Loan consolidation – Types, charges, interest rates, and more
Many individuals and families have several types of loans, such as credit cards, mortgages, auto, and student loans. If you don’t closely monitor your monthly payments and balances, you may miss a payment and incur penalties and additional interest. Consolidating your loans into a single one with a lower interest rate can save you money and provide peace of mind. This article discusses types of loan consolidation and the best debt management companies to consider.
  Types of loan consolidation 
   By consolidating a loan, you take a new secured or personal loan or a new credit card to pay off all your smaller debts. When you consolidate multiple debts into one, you only have to pay one lender instead of several. This can lead to a lower interest rate and simpler management of your debt payments. It makes budgeting easier, as you don’t have to set money away to pay multiple debts. The different options for debt consolidation are:  
  Debt management plan 
   A debt management plan is a loan repayment schedule you create with a credit counselor after reviewing your credit, budget, and payment options. After agreeing on a plan, the credit counselor will contact your creditors to renegotiate the terms of your loan. They can increase the loan term, decrease the interest or loan amount, and reduce the interest rates and monthly payments. You then make a monthly payment to a credit counselor who pays your lenders per the debt management plan.  
  Student loans 
   If you have student loans, you can consolidate your loans through the Federal Direct Loan program.  
  Personal loan 
   You can take an unsecured loan from your bank or a credit union to repay all your smaller loans. You can repay the loan through regular monthly payments within the accepted duration at a fixed rate.  
  Credit card 
   You can take a new credit card and transfer all your existing credit card balances to it. Most credit card companies offer promotional periods where you pay 0% APR for six or more months, after which the company charges you a specific interest rate. You should use this offer and pay off your debt within the 0% interest period. You may have to pay a fee of about 3% or 5% as a fee for the credit card balance you transfer.  
  Home equity loan 
   Homeowners can avail of a home equity loan, get a line of credit, and pay off all their current loans. These loans are secured and carry lower interest rates than unsecured loans. Tax deductions can be claimed for home equity loan interest.  

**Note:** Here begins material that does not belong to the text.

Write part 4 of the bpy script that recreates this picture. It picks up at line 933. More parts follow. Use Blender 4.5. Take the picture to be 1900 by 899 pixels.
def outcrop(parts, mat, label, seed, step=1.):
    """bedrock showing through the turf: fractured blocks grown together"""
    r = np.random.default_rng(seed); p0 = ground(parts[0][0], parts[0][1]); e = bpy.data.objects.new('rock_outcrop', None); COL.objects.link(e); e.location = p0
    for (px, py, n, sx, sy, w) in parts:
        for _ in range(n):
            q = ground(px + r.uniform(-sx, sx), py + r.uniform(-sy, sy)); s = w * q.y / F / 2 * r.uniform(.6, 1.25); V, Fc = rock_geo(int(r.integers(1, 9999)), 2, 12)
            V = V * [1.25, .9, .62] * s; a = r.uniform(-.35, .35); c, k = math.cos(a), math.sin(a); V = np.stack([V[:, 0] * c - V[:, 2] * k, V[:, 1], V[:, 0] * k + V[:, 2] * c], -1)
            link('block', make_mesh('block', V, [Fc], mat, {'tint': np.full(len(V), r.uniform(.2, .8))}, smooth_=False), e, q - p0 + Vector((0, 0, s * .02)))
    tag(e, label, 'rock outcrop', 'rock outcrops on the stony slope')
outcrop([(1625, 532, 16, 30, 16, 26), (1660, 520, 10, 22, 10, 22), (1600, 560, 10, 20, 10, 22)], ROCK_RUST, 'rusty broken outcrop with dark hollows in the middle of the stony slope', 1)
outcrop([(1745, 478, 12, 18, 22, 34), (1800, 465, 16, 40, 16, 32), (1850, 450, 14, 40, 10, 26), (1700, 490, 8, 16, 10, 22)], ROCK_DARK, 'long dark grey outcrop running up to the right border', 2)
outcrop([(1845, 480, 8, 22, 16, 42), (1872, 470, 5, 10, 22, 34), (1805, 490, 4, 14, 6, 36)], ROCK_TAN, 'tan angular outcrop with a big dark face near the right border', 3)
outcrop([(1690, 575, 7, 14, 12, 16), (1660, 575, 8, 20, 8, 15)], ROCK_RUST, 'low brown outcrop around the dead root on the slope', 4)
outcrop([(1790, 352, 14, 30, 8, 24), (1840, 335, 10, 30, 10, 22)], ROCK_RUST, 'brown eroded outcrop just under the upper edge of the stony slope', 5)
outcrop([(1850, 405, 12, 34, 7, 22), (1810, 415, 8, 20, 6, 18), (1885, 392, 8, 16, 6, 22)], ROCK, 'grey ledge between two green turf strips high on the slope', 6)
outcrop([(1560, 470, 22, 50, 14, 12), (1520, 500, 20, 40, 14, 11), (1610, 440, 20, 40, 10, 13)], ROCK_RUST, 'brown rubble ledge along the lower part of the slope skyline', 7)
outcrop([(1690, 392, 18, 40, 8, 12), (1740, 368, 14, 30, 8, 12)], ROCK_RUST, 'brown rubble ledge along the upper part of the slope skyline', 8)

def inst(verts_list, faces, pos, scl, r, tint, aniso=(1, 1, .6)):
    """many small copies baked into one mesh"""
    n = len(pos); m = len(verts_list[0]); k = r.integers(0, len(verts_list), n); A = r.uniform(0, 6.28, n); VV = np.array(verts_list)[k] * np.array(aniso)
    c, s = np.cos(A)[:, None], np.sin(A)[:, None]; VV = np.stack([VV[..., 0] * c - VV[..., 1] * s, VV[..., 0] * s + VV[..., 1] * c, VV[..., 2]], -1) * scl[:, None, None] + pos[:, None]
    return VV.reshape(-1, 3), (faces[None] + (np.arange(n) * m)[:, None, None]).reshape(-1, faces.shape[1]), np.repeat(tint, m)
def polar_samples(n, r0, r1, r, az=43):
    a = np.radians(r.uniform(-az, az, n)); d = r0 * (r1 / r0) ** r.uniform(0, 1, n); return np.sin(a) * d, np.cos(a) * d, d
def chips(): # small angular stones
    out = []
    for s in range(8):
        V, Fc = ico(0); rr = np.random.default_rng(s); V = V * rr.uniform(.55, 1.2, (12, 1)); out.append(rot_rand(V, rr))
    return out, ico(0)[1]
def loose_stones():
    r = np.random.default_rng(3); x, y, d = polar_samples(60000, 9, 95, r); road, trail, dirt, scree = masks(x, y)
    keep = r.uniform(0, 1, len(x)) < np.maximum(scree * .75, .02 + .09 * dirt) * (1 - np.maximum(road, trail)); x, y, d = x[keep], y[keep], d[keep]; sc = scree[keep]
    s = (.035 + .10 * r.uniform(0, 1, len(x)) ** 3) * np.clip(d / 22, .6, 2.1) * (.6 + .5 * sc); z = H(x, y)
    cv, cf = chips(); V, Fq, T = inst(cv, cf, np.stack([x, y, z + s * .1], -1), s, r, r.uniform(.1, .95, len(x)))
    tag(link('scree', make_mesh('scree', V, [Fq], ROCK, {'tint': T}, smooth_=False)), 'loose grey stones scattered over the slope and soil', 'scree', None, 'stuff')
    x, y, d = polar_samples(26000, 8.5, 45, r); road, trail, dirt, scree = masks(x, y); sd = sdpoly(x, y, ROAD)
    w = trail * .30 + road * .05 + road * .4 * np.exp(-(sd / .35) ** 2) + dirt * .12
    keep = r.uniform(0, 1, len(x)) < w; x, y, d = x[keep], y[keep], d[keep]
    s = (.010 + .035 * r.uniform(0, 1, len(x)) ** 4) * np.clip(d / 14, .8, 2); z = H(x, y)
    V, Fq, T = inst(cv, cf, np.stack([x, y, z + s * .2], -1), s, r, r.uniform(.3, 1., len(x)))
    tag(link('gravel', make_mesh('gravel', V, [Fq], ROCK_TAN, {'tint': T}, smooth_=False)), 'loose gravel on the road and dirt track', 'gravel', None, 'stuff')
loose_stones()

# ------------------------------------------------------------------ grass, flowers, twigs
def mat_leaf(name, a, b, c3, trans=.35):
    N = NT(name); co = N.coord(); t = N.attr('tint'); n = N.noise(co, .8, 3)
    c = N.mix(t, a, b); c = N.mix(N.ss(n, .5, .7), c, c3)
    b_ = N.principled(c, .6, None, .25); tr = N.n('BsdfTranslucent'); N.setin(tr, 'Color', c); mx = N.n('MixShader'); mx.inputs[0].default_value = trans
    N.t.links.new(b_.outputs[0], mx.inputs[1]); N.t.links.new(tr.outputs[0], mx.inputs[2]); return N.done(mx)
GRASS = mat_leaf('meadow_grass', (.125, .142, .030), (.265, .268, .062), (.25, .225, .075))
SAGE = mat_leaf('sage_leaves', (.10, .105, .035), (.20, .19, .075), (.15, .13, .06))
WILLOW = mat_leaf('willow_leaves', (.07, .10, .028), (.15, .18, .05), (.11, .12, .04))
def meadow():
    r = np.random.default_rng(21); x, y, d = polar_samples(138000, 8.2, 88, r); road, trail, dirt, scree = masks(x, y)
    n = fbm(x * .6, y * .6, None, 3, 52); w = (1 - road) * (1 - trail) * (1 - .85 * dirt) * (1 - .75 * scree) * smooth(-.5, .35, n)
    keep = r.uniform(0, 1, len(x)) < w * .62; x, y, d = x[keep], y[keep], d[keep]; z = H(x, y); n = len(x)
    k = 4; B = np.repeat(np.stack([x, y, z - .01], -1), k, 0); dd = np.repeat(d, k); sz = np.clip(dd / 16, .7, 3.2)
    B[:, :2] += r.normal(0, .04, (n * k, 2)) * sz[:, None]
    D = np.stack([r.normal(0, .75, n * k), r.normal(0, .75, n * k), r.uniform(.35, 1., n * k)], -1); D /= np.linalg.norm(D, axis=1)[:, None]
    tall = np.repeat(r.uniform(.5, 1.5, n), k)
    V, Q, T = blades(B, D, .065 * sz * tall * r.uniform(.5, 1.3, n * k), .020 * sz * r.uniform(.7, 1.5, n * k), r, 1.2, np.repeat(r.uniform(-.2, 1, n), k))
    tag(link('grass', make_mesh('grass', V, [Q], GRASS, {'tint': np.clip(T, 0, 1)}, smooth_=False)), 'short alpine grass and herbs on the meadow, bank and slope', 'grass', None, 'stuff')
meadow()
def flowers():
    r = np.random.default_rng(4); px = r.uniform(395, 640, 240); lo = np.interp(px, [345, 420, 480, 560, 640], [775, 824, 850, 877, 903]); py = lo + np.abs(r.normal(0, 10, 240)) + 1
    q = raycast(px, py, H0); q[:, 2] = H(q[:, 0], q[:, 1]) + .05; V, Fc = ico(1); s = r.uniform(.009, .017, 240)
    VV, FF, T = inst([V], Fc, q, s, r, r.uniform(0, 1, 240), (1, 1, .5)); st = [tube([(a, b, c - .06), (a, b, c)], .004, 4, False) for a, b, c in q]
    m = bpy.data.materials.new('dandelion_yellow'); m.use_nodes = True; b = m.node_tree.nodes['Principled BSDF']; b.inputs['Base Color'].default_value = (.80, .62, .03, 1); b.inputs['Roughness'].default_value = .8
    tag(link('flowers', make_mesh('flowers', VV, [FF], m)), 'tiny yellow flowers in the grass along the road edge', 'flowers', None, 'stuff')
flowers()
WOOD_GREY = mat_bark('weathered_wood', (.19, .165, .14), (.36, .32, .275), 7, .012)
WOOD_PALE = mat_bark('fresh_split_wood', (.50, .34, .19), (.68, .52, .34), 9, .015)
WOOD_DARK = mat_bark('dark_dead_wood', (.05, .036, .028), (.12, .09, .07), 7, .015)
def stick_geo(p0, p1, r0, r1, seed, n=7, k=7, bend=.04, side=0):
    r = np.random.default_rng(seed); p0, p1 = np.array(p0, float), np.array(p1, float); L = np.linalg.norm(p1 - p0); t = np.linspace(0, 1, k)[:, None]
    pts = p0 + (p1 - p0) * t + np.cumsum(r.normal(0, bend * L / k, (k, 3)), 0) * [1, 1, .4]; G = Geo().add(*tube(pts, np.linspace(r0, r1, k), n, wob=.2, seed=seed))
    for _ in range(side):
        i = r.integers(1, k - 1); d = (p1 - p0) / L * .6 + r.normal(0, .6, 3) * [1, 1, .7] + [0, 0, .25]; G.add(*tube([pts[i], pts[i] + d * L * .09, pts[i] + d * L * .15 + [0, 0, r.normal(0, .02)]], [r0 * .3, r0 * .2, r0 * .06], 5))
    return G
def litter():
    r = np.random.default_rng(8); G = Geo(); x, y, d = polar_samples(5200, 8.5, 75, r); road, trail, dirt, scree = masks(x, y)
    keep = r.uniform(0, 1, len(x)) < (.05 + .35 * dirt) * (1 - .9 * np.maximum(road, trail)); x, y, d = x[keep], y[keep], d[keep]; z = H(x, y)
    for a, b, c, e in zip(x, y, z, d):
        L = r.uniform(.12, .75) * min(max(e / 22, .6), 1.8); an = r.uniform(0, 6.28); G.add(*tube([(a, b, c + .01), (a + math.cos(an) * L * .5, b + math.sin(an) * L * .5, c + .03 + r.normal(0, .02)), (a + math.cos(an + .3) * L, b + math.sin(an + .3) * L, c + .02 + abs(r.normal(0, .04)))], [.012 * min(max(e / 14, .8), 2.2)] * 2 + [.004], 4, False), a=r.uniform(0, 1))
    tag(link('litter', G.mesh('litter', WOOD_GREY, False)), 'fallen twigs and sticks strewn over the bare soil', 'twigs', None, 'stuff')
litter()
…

  The different charges for loan consolidation 
  Consolidation of a loan has multiple associated costs and fees. If you use a credit card for this purpose, they charge a 3% to 5% fee for the balance transfer amount. If you use a debt consolidation loan company, you would be paying a service fee plus charges for paperwork. The service may be between 1% to 8% of the loan amount, and they deduct the charges from the loan proceeds. If you are looking for debt counseling at an affordable fee, you can look for nonprofit debt counselors who work with you for free or charge a very nominal fee to cover expenses. The cap on debt management plan fees is $79 across the country. 
  Interest rates for loan consolidation 
   The interest rates for debt consolidation depend heavily on your debt-to-income ratio, and your credit score keeps varying.  
The current interest rate for debt consolidation for people with excellent credit scores could be around 11.3%. For good scores, it’s around 15.6%, and for fair scores, it’s around 22.3%. In most cases, those with poor credit scores may not be eligible for debt consolidation.
  Best options for loan consolidation 
   Before choosing a debt consolidation loan company, it’s important to verify its financial stability, length of operation, and overall reputation. Research online about customer experiences and thoroughly search for any lawsuits for fraudulent practices. Similarly, if you want to consolidate your loan through a credit card, compare rates and APRs online and choose a company that charges you lower interest and offers a maximum 0 APR duration. Here are some recommendations for the best options for loan consolidation:  
  Best debt management companies 
   Century Support Services 
  American Consumer Credit Counseling 
  Money Management International 
  Credit.org  
  Best balance transfer credit cards with 0% APR 
   Bank of America 
  Discover it Balance Transfer Card 
  Citi Simplicity Card 
  Wells Fargo Reflect Card  
  Best debt consolidation loans 
   Achieve 
  Discover 
  Upgrade 
  Universal Credit  
  Risk of debt consolidation 
   Your credit score could be affected in the short term once you consolidate your loan. It can improve over time if you use the consolidation correctly and make timely payments. However, if you do not stop using your credit cards or take more debt, you could pay more by loan consolidation. Hence once you consolidate your loan, it is important to be prudent about making the monthly payments.